Mr. Daniel indicated that, there are systems to capture the number of animals that enters the country, and as well as systems to capture the number of human beings that are coming in with these animals.

This way, he said, the would be directed through appropriate corridor roots that have the capacity to carry the amount of feed and water that the animals will feed on in the area.

Adding that, “These corridors will then be linked to livestock markets where business transactions can happen,…… where our Municipal and District Assemblies can gain some financial freedom. If a livestock market is established along all of these corridors, our MDAs and MMDAs are going to make some serious financial gains out from the millions of animals that are exported and imported in and out of the country’s corridors.
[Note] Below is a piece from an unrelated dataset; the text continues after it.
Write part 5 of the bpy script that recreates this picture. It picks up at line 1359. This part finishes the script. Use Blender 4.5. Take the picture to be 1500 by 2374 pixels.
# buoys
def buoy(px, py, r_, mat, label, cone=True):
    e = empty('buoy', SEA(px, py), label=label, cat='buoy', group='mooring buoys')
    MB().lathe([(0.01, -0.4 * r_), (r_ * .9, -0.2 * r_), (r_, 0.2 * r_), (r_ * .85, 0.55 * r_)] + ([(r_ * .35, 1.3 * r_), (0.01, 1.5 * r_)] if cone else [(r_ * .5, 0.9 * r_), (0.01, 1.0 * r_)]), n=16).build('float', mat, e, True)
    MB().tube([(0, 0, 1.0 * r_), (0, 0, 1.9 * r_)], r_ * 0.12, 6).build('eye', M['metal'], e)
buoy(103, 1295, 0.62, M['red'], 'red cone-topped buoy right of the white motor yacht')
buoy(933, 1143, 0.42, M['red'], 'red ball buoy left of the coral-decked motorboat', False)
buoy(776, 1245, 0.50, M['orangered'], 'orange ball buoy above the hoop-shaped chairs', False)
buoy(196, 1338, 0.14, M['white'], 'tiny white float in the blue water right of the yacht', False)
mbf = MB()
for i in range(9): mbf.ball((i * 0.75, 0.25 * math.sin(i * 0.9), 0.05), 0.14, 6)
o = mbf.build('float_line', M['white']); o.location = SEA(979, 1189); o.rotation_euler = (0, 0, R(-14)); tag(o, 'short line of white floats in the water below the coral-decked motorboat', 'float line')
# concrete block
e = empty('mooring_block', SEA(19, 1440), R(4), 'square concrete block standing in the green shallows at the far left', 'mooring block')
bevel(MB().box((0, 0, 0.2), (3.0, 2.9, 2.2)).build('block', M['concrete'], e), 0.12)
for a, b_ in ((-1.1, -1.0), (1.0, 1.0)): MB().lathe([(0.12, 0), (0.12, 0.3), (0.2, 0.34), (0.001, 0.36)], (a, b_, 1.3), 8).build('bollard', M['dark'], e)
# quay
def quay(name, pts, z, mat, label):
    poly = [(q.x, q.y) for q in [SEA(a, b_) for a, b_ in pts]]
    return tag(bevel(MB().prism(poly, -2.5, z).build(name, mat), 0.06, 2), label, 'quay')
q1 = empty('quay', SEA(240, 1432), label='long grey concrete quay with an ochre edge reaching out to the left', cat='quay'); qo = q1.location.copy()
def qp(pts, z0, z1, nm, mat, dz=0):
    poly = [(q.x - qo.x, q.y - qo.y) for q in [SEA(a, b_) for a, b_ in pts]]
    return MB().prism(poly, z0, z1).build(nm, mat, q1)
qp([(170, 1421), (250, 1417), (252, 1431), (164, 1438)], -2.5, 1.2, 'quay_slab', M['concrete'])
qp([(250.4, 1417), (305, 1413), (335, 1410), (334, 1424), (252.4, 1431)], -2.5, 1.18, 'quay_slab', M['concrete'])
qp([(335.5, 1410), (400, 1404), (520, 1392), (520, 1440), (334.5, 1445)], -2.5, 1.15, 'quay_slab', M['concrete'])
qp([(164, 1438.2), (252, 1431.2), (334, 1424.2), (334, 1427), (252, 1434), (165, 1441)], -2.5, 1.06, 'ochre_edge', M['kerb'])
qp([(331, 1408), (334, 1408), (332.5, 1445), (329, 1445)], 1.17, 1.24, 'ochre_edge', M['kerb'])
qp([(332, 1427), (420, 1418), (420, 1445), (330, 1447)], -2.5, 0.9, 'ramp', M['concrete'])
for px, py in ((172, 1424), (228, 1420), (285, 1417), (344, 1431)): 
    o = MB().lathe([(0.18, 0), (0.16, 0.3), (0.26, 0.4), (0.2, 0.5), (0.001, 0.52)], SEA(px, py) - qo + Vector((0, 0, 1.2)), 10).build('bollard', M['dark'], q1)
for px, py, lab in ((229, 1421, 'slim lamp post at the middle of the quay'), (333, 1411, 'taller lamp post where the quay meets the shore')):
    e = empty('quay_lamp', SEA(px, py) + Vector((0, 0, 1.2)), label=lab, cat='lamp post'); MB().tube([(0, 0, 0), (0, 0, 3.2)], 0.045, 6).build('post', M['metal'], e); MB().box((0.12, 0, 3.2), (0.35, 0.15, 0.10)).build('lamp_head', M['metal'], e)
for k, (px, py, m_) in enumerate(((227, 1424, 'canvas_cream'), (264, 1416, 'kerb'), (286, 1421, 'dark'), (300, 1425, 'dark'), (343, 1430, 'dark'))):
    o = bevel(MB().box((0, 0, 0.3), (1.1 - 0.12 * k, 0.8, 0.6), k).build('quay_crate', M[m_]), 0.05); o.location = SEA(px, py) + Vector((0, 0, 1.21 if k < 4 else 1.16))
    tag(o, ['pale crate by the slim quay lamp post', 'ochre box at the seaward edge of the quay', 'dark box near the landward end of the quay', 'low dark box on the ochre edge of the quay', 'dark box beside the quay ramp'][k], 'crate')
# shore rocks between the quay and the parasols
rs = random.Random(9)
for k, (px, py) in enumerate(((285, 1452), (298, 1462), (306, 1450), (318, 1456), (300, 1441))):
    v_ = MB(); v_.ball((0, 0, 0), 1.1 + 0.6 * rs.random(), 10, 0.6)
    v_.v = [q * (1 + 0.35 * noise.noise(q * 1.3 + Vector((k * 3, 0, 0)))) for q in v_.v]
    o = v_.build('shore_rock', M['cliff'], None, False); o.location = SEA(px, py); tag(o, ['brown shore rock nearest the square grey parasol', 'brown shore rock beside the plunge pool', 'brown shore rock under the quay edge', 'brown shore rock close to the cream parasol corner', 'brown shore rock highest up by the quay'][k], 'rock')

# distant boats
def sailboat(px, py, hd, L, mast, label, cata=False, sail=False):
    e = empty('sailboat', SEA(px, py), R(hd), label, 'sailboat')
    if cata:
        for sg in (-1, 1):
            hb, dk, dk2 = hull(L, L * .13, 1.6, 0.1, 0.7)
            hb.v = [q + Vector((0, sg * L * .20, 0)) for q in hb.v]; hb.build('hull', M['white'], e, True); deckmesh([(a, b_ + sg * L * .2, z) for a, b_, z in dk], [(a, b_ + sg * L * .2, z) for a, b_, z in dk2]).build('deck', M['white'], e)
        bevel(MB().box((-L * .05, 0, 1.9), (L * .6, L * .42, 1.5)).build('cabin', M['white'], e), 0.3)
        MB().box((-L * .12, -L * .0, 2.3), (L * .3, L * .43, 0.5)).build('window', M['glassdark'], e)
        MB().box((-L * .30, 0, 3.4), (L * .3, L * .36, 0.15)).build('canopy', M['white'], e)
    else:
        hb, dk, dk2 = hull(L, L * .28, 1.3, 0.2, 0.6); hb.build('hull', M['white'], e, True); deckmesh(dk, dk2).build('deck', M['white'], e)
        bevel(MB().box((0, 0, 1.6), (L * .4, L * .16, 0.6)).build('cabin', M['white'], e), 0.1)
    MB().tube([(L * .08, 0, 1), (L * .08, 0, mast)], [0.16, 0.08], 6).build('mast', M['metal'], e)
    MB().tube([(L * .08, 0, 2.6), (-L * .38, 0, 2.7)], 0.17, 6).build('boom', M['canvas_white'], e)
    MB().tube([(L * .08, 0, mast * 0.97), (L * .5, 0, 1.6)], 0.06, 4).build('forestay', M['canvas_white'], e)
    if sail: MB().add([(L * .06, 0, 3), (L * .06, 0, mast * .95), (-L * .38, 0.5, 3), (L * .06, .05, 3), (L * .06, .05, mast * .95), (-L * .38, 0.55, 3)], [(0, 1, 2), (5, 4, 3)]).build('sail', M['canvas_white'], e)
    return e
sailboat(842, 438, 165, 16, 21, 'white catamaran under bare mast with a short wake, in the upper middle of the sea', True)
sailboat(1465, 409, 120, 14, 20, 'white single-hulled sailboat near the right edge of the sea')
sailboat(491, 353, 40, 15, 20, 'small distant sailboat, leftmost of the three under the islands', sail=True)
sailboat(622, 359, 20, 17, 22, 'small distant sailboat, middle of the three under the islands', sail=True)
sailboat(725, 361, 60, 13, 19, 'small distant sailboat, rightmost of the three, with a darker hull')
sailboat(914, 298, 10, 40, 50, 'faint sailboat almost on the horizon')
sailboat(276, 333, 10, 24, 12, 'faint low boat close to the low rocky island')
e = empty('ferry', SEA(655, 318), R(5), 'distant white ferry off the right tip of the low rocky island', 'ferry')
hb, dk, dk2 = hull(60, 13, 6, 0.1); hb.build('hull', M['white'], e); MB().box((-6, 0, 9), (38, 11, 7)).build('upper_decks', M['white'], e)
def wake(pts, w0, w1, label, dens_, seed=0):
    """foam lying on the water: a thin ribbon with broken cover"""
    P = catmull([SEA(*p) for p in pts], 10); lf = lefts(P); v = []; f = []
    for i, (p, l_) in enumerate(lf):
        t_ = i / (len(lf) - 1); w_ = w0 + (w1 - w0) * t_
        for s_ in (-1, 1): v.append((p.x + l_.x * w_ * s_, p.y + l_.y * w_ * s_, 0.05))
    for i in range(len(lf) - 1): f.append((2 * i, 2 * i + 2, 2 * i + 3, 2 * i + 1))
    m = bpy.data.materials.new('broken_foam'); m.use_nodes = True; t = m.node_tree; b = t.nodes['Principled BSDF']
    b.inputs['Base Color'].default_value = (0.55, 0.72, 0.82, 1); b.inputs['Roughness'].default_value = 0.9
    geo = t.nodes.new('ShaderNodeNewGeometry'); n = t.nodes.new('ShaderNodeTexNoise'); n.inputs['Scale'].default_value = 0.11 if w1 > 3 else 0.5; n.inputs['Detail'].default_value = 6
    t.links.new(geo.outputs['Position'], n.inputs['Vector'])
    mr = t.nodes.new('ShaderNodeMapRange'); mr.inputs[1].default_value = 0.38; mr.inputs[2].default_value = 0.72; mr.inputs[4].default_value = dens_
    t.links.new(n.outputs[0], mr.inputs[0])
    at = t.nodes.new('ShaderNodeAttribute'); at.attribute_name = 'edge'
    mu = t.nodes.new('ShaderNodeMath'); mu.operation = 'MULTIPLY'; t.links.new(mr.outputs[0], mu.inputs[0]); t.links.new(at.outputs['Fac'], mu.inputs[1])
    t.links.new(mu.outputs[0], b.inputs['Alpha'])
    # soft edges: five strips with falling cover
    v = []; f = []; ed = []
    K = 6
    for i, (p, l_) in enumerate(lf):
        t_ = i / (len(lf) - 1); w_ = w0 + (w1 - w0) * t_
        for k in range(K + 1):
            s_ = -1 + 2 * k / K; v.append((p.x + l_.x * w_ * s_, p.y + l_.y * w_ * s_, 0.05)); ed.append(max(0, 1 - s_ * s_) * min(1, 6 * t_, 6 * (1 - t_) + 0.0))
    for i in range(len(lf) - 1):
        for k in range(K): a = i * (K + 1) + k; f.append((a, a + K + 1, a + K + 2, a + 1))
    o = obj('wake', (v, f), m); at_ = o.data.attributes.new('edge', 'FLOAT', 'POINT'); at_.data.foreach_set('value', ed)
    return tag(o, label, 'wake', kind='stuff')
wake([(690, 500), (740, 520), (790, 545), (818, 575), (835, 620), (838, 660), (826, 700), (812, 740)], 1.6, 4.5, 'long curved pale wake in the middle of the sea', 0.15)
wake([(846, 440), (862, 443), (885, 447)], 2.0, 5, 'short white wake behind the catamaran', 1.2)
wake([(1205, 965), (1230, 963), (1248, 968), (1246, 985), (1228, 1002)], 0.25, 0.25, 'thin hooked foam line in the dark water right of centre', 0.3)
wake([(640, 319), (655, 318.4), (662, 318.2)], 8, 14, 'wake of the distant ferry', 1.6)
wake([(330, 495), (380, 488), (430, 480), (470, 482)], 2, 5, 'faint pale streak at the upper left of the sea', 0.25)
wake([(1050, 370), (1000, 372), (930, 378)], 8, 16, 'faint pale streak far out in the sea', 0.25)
This will liberate them from Government’s common fund that sometimes delays before it gets to them.”

Imam Hanafi Sonde, the President of the Ghana National Association of Cattle Farmers, also in an interview lauded the government and PFAG for the great collaboration in developing a policy of this kind, which seeks to mitigate the annual conflicts and tensions between herdsmen and crop farmers, which eventually results in the loss of lives and property.

The workshop was organized by the Peasant Farmers Association of Ghana (PFAG), in collaboration with the Ghana National Association of Cattle Farmers, and supported by BUSAC fund.

Key among the participants were; representatives from the Ghana Immigration Service (GIS), Dr. Julius Hagan, from the University of Cape Cost (UCC), Farmer organizations, CSOs and many others.